O Ministério Público Federal chegou a abrir também um inquérito para investigar crime de responsabilidade depois que uma auditoria do Tribunal de Contas da União (TCU) apontou indícios de irregularidades na obra. Instaurado em 2013, o inquérito foi arquivado em 2017, sem que fossem encontradas provas de crimes no processo.
Já no trecho entre Rio Branco, capital do Acre, e a divisa com o Amazonas, a pavimentação do trecho de 80 quilômetros foi concluída em 2008, após ter sido licenciada pelo Instituto de Meio Ambiente do Acre (Imac). Para manter essa parte da rodovia em boas condições de tráfego, foi aberta em julho deste ano uma licitação no valor de R$ 338 milhões. O processo de escolha para empresas trabalharem nos quatro trechos licitados ainda está em andamento.
Governo não ouviu os índios
Francisco Umanary, liderança da Terra Indígena Camicuã, fala de impactos ambientais e sociais. Ele conta que a abertura da estrada já havia facilitado o acesso de não-índios a região. Com o asfaltamento, os impactos negativos dela são mais intensos. “O governo não ouviu a gente antes de passar a BR”, protesta ele, que participou do Seminário de Licenciamento e Grandes Obras no Sul do Amazonas, em Manaus.

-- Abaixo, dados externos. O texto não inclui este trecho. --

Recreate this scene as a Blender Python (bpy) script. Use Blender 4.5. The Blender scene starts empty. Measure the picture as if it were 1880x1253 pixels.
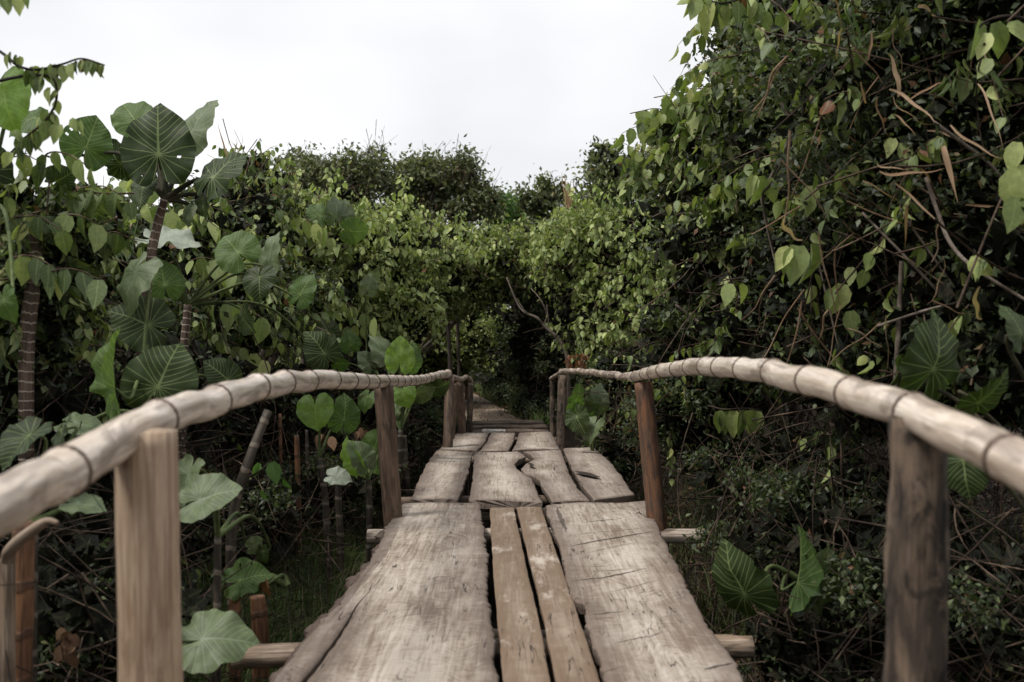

A Terra Indígena Camicuã, que foi homologada em 1989, sofre invasões de pescadores, caçadores e madeireiros. Ele teme que sem um bom planejamento e medidas para amenizar os danos provocados pela rodovia, esses problemas podem aumentar.
Geraldo Amazonas também demonstra preocupação com a criminalidade. Ele conta que em uma ação recente, os bandidos aproveitaram uma reunião de lideranças que roubaram seis casas, levando dinheiro, eletrodomésticos, equipamentos como motosserras e até armas dos índios. Com exceção do dinheiro, os bens levados foram recuperados após os bandidos serem presos em Acrelândia (AC).
“Eles diziam que o asfaltamento ia trazer desenvolvimento para Boca do Acre”, diz Geraldo Amazonas. “Tudo bem, está chegando o desenvolvimento, mas também a marginalidade”, lamenta ele.